While General Counsel Peter Robb seeks to reorganize and rein in the agency’s regional directors, the National Labor Relations Board (NLRB) has been told not to spend money past April by the Office of Management and Budget (OMB).

peter-robb-new-nlrb-general-counsel

Peter Robb, new NLRB General Counsel

“The agency heads are claiming that OMB told them” the labor board “can’t spend past April” because the White House and some Republican lawmakers are considering trying to rescind part of the board’s funding, one source told Bloomberg Law on the condition of anonymity.

The White House has authority to withhold any agency’s funding for up to 45 days, but after that, the funds must be dispersed unless the Senate passes a rescission bill, which requires only a majority vote.

Lawmakers basically ignored all the agency cuts in the proposed budget issued by the Trump administration, and when the FY 2018 budget passed on March 23, almost no federal agency had to take a fiscal haircut. Now the OMB and the White House are working with Senate Republicans on a rescission bill to claw back part of that massive $1.3 trillion budget.

As for Robb, the counsel is considering stripping the board’s regional directors of some of their authority and revamping board investigations to speed the regulatory process.

Over at the Department of Labor (DOL), Secretary Alexander Acosta testified before Congress that he is “in discussion with OMB around a potential rescission.” The DOL received a $192-million increase for 2018 with a total outlay of $12.2 billion.

NLRB funding for 2018 currently stands at $274 million.

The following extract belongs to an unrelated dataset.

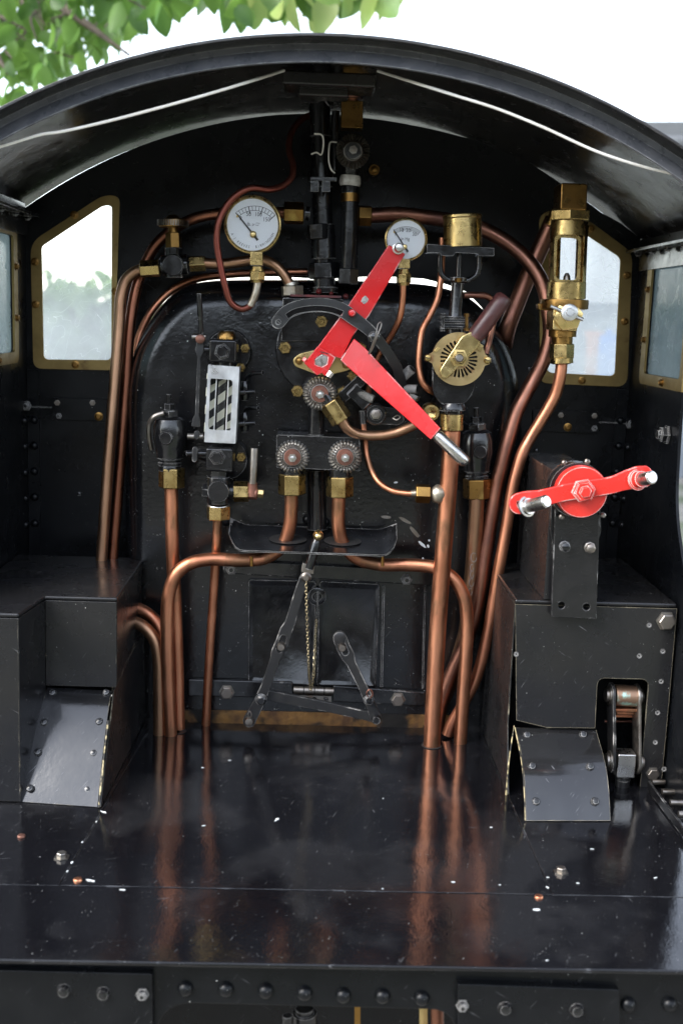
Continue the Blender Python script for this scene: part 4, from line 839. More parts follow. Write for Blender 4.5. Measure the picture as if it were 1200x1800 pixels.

In a memo issued Dec. 1,  Robb ordered NLRB offices across the country to refer all cases to him that are based on rulings during the eight years of President Obama.

Robb wrote: “Significant legal issues include cases over the last eight years that overruled precedent and involved one or more dissents, cases involving issues that the Board has not decided, and any other cases that the Region believes will be of importance to the General Counsel.”

The NLRB general counsel serves as a referee and gatekeeper for deciding which cases should be reviewed and prosecuted. It is not unusual during a change of administrations for the general counsel to draw in decisions made during the time of the outgoing administration. Robb’s Democratic predecessor issued a similar memo when he came on board.

In short, Robb’s action puts on hold the Obama-era broad expansion of employee rights, often centered on Section 7 of the National Labor Relations Act (NLRA), which governs the relationship between employers and employees and their unions, if any.